Thursday, June 9, 2016

Robert G. Wilkerson: Memorial Day's missing note

  It’s good to remember and honor those who died in our many wars. However, as some of us know, the good is often the enemy of the best. We have recently observed Memorial Day. Through television, we have seen memorial services, both large and small, near and far. Through thousands of speeches, we have been encouraged to remember the fallen. Yet, there has been one supremely important note missing from most speeches.

  Perhaps if we are open-minded enough, we can learn from the Civil Rights Movement how to memorialize people. They fought a war for justice, equality and fairness. They fought it by using nonviolence. Yet, that war cost them dearly in terms of pain, suffering, and death. They built memorials to their heroes; people like Martin Luther King, Jr., Medgar Evers, Fred Shuttlesworth, and many, many others who were a part of the struggle for civil and human rights. You only have to visit the Birmingham Civil Rights Museum to see many of the relics of that struggle.

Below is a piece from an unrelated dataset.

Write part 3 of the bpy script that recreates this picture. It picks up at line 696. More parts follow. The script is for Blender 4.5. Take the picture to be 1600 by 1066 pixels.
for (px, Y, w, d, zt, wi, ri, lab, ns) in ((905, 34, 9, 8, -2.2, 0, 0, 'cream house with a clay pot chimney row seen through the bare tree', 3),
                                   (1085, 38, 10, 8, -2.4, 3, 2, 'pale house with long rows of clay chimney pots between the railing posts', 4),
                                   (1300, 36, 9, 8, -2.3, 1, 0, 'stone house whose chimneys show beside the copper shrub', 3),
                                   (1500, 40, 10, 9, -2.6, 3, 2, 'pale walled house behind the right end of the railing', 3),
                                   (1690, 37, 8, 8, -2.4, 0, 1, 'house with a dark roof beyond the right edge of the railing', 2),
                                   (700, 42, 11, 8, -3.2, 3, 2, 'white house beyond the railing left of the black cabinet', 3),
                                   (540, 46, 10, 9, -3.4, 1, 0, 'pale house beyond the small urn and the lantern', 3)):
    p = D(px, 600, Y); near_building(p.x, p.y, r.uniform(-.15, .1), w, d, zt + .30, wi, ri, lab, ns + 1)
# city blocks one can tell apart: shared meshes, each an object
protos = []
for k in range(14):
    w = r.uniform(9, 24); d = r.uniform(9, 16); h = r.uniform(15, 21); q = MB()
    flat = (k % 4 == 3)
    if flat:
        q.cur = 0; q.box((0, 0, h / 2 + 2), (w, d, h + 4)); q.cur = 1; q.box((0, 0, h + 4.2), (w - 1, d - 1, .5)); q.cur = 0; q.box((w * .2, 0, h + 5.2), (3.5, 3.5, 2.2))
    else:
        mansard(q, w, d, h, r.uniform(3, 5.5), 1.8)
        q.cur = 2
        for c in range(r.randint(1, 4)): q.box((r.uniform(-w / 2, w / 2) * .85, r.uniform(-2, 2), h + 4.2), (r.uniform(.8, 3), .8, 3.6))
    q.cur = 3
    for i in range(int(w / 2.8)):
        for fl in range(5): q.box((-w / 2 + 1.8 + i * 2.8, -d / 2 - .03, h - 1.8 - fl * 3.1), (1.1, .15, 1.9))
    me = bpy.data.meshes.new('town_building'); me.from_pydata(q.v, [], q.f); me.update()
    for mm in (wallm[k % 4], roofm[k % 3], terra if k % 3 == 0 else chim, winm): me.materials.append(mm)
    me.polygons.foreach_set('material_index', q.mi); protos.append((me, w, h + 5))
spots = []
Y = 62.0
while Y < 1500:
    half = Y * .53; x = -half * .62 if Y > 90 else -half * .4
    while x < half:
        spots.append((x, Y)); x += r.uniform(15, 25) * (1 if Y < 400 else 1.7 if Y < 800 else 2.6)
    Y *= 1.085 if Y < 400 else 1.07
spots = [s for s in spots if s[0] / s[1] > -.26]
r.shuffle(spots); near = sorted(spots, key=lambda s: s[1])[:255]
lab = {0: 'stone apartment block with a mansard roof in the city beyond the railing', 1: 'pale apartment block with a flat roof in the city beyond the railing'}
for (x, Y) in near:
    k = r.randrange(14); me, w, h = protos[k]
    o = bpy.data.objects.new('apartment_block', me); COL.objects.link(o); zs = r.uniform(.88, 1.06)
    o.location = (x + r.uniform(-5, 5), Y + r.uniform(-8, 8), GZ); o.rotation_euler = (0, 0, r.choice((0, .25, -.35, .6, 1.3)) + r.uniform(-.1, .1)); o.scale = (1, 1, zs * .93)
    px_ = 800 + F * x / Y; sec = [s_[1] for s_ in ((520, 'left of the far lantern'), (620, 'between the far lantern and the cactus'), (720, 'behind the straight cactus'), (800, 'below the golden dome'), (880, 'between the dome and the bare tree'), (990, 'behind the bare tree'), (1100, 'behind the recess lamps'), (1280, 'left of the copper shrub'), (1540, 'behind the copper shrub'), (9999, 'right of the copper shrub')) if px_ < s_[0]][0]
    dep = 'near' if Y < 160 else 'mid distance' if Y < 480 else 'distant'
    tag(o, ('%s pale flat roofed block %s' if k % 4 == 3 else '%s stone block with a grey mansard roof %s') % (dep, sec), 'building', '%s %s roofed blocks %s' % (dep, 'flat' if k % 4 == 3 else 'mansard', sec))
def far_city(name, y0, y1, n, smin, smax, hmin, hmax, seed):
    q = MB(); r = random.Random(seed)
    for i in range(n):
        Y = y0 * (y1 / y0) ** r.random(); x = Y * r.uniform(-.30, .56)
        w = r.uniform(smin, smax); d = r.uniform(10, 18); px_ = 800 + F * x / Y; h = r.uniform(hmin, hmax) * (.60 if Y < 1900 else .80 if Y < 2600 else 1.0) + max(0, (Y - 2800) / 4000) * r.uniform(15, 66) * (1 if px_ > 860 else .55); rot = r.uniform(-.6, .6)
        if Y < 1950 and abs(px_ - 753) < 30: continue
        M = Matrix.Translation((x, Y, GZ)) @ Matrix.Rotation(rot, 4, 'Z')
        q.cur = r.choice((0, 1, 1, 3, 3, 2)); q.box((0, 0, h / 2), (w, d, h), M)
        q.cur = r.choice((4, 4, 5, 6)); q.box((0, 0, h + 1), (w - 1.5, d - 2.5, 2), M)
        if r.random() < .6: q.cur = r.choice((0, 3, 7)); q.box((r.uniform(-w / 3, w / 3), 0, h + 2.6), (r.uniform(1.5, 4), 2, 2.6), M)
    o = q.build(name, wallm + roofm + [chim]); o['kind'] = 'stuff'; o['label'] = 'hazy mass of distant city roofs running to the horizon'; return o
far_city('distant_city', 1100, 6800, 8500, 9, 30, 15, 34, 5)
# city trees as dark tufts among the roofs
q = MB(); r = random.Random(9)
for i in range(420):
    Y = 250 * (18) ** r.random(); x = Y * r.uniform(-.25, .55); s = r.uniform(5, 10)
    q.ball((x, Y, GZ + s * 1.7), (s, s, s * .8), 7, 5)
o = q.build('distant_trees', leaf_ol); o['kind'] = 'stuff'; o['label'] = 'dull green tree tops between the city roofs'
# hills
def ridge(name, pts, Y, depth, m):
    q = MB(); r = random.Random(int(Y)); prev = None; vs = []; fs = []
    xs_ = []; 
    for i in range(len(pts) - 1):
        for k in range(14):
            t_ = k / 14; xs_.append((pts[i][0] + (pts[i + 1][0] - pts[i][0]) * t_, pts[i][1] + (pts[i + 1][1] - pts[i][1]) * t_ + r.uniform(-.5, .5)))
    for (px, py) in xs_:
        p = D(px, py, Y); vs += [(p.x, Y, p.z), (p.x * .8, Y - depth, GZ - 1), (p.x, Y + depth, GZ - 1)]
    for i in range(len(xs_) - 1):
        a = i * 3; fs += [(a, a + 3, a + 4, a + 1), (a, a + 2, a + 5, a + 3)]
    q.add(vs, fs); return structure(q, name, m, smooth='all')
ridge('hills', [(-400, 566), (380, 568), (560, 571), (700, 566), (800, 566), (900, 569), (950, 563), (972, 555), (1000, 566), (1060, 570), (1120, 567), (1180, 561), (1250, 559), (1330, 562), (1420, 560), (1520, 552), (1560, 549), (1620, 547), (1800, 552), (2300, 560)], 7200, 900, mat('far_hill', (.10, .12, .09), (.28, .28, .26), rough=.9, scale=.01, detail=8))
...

One of the best displays is the burned Greyhound bus, from which freedom riders (who were young college students, both black and white, male and female) were pulled out of the bus by an angry mob and unmercifully beaten.

  Across the street from the museum is the 16th Street Baptist Church where you’ll find a memorial for four little girls who were murdered in Sunday School by a bomb planted by a hate-filled racist. In the park directly in front of the museum, you can see the bronze statues of vicious dogs and water cannons that were used on the demonstrators, including the children. Those memorials and speakers who speak about those days normally don’t leave out the most important note, which is a statement - statement that says loudly and clearly, “Never again! Never again!” Never again white-only schools, white-only restrooms, white-only water fountains, white-only movies, white-only restaurants. Never again being forced to sit in the back of the bus. Never again being denied the right to vote by racist trickery or racist redistricting. Never again having to get off the sidewalk for white people. Never again!

  Shouldn’t this same missing note be sounded loudly and clearly for those who honor our war dead?  Those who died in the War Between the States, World War I, World War II, the Korean Conflict, Viet Nam, Iraq, Afghanistan, and on and on the list goes. Don’t we have enough white crosses in our cemeteries? Don’t we have enough people without arms or legs? Don’t we have enough veterans so terribly shocked by the gruesome horror of war that they can’t function in society? Isn’t it time we say never again to war?  Isn’t it time we learned to solve our differences without constantly going to war? Shouldn’t we be saying at our war memorials, "never again?"

  I know some of you are thinking we’ve got to defend our country and our freedom. The sad truth to that widely-believed statement is that no country in the world has been a serious threat to the United States of America or to our freedom since December 7, 1941. Shouldn’t we be saying loudly and clearly, never again!